# [Task instructions]
Output all the material that follows, exactly as given.

# [Material provided]
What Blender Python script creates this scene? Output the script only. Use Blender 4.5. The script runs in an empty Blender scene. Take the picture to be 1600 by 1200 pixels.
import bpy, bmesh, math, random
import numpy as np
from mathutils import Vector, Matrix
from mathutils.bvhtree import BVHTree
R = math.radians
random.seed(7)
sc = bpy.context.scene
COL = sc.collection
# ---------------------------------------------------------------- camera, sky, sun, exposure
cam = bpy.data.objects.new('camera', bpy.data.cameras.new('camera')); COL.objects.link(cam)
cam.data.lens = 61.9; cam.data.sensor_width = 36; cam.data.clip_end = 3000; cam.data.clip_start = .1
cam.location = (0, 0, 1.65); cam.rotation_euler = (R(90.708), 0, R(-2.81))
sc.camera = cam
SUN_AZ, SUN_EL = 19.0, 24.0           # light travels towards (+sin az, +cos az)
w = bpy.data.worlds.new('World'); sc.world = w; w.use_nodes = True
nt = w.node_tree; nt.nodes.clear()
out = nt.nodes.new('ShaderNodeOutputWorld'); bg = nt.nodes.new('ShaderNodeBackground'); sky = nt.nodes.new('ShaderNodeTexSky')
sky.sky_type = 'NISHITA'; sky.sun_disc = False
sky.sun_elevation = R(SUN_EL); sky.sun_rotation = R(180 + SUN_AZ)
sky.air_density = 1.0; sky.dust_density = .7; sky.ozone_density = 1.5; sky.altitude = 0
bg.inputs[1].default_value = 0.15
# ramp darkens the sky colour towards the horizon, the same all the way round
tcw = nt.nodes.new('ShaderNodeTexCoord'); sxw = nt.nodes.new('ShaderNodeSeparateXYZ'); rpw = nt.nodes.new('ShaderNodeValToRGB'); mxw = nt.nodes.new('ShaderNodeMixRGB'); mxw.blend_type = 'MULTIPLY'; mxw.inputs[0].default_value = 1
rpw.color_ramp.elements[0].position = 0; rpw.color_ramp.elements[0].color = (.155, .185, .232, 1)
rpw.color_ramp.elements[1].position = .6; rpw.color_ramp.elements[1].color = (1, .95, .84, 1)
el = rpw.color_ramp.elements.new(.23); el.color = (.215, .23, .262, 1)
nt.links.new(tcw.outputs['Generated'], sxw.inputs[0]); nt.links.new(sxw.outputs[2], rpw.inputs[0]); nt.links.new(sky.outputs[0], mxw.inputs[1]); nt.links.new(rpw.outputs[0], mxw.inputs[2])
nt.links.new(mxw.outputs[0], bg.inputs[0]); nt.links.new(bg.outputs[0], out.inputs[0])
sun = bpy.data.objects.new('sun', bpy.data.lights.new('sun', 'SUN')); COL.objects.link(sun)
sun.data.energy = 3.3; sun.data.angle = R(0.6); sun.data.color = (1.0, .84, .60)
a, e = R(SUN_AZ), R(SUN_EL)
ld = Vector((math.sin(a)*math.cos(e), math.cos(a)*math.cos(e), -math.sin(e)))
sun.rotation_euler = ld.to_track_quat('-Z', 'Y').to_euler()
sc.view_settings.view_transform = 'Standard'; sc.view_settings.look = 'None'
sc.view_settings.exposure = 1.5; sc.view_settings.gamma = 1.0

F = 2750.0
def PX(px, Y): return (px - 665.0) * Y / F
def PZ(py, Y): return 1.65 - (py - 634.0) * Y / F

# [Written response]
What Blender Python script creates this scene? Output the script only. Use Blender 4.5. The script runs in an empty Blender scene. Take the picture to be 1600 by 1200 pixels.
import bpy, bmesh, math, random
import numpy as np
from mathutils import Vector, Matrix
from mathutils.bvhtree import BVHTree
R = math.radians
random.seed(7)
sc = bpy.context.scene
COL = sc.collection
# ---------------------------------------------------------------- camera, sky, sun, exposure
cam = bpy.data.objects.new('camera', bpy.data.cameras.new('camera')); COL.objects.link(cam)
cam.data.lens = 61.9; cam.data.sensor_width = 36; cam.data.clip_end = 3000; cam.data.clip_start = .1
cam.location = (0, 0, 1.65); cam.rotation_euler = (R(90.708), 0, R(-2.81))
sc.camera = cam
SUN_AZ, SUN_EL = 19.0, 24.0           # light travels towards (+sin az, +cos az)
w = bpy.data.worlds.new('World'); sc.world = w; w.use_nodes = True
nt = w.node_tree; nt.nodes.clear()
out = nt.nodes.new('ShaderNodeOutputWorld'); bg = nt.nodes.new('ShaderNodeBackground'); sky = nt.nodes.new('ShaderNodeTexSky')
sky.sky_type = 'NISHITA'; sky.sun_disc = False
sky.sun_elevation = R(SUN_EL); sky.sun_rotation = R(180 + SUN_AZ)
sky.air_density = 1.0; sky.dust_density = .7; sky.ozone_density = 1.5; sky.altitude = 0
bg.inputs[1].default_value = 0.15
# ramp darkens the sky colour towards the horizon, the same all the way round
tcw = nt.nodes.new('ShaderNodeTexCoord'); sxw = nt.nodes.new('ShaderNodeSeparateXYZ'); rpw = nt.nodes.new('ShaderNodeValToRGB'); mxw = nt.nodes.new('ShaderNodeMixRGB'); mxw.blend_type = 'MULTIPLY'; mxw.inputs[0].default_value = 1
rpw.color_ramp.elements[0].position = 0; rpw.color_ramp.elements[0].color = (.155, .185, .232, 1)
rpw.color_ramp.elements[1].position = .6; rpw.color_ramp.elements[1].color = (1, .95, .84, 1)
el = rpw.color_ramp.elements.new(.23); el.color = (.215, .23, .262, 1)
nt.links.new(tcw.outputs['Generated'], sxw.inputs[0]); nt.links.new(sxw.outputs[2], rpw.inputs[0]); nt.links.new(sky.outputs[0], mxw.inputs[1]); nt.links.new(rpw.outputs[0], mxw.inputs[2])
nt.links.new(mxw.outputs[0], bg.inputs[0]); nt.links.new(bg.outputs[0], out.inputs[0])
sun = bpy.data.objects.new('sun', bpy.data.lights.new('sun', 'SUN')); COL.objects.link(sun)
sun.data.energy = 3.3; sun.data.angle = R(0.6); sun.data.color = (1.0, .84, .60)
a, e = R(SUN_AZ), R(SUN_EL)
ld = Vector((math.sin(a)*math.cos(e), math.cos(a)*math.cos(e), -math.sin(e)))
sun.rotation_euler = ld.to_track_quat('-Z', 'Y').to_euler()
sc.view_settings.view_transform = 'Standard'; sc.view_settings.look = 'None'
sc.view_settings.exposure = 1.5; sc.view_settings.gamma = 1.0

F = 2750.0
def PX(px, Y): return (px - 665.0) * Y / F
def PZ(py, Y): return 1.65 - (py - 634.0) * Y / F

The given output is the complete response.